B-1s Deploy to Saudi Arabia

A B-1B from the 34th Bomb Squadron at Ellsworth AFB, S.D., taxis after landing at Prince Sultan AB, Saudi Arabia, on Oct. 25, 2019. AFCENT video screenshot.

An undisclosed number of B-1B Lancer bombers touched down at Prince Sultan AB, Saudi Arabia, their first deployment to the Middle East since they left the region in March. Their arrival marks a major addition of combat power to the newly opened location.

The B-1s flew directly to the base from Ellsworth AFB, S.D., in a deployment that “demonstrates PSAB’s ability to conduct combat ops,” Air Forces Central Command said on Twitter. A video showed one of the Lancers touching down, with no additional information on the size of the contingent or length of deployment. A video from Air Force Global Strike Command shows at least four B-1s from the 34th Bomb Squadron taking off from Ellsworth.

The Lancers join a growing US presence at the Saudi base, including F-22s, Navy E/A-18Gs, and Patriot air defense systems. The Pentagon announced earlier this month that two fighter squadrons, an air expeditionary wing, more Patriot batteries, and a Terminal High Altitude Area Defense System would also deploy to the country.

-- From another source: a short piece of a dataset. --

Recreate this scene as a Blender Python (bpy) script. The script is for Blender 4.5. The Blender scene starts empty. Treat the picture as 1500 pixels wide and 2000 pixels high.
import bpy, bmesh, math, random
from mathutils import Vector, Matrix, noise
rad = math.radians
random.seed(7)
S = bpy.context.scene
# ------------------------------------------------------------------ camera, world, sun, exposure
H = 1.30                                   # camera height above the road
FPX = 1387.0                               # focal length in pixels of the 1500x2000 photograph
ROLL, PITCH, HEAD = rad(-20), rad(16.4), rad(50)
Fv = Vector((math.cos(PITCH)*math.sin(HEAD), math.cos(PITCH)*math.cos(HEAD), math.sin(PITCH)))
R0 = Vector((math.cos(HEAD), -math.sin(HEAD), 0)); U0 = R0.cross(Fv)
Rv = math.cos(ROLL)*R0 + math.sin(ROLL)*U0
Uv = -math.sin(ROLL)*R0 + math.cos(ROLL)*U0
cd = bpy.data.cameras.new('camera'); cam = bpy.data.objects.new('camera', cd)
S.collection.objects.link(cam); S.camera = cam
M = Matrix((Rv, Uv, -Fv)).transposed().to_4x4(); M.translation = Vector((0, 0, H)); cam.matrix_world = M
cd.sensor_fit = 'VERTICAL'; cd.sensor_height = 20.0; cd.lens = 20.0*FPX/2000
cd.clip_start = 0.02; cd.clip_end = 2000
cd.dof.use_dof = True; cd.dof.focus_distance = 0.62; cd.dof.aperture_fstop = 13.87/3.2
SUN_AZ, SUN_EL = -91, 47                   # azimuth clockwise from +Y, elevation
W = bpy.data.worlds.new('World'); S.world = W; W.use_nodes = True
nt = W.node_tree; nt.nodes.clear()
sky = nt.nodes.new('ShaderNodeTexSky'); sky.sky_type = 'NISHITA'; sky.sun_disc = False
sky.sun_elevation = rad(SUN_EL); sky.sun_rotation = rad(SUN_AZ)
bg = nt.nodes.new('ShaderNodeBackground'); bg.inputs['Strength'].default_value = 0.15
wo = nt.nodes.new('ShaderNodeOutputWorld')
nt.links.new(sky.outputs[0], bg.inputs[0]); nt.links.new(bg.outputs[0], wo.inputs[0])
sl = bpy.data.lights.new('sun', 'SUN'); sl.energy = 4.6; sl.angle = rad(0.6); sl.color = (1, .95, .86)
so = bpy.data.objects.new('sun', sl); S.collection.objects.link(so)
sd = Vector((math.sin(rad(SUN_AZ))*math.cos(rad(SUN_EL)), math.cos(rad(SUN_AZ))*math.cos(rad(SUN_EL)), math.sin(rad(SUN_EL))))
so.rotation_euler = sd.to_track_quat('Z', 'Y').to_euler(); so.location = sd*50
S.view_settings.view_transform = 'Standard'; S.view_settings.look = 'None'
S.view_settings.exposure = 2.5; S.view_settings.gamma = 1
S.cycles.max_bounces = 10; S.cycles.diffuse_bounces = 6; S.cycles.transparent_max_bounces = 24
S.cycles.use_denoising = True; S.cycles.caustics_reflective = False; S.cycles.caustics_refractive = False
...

Defense Secretary Mark Esper visited the base on Oct. 22, where he said the deployments are to “help defend our allies, second, to deter Iran so we don’t have increasingly bad behavior, and third, to defend the international rules based order.”

This marks the first deployment to the region since B-1s from Dyess AFB, Texas, returned home in March—the first time Lancers were not in the Middle East in 18 years. Shortly after, the fleet was briefly grounded. Sustained combat operations, including flying in ways that the Lancer wasn’t designed for, led to structural issues and other problems with the aircraft that prompted Air Force Global Strike Command to slow operations and increase maintenance. At one point, the bomber’s mission-capable rate was in the single digits.

“You think it wouldn’t be a demanding environment, but it turns out it puts stresses on the airplane you don’t anticipate,” Air Force Chief of Staff Gen. David Goldfein said in a recent interview.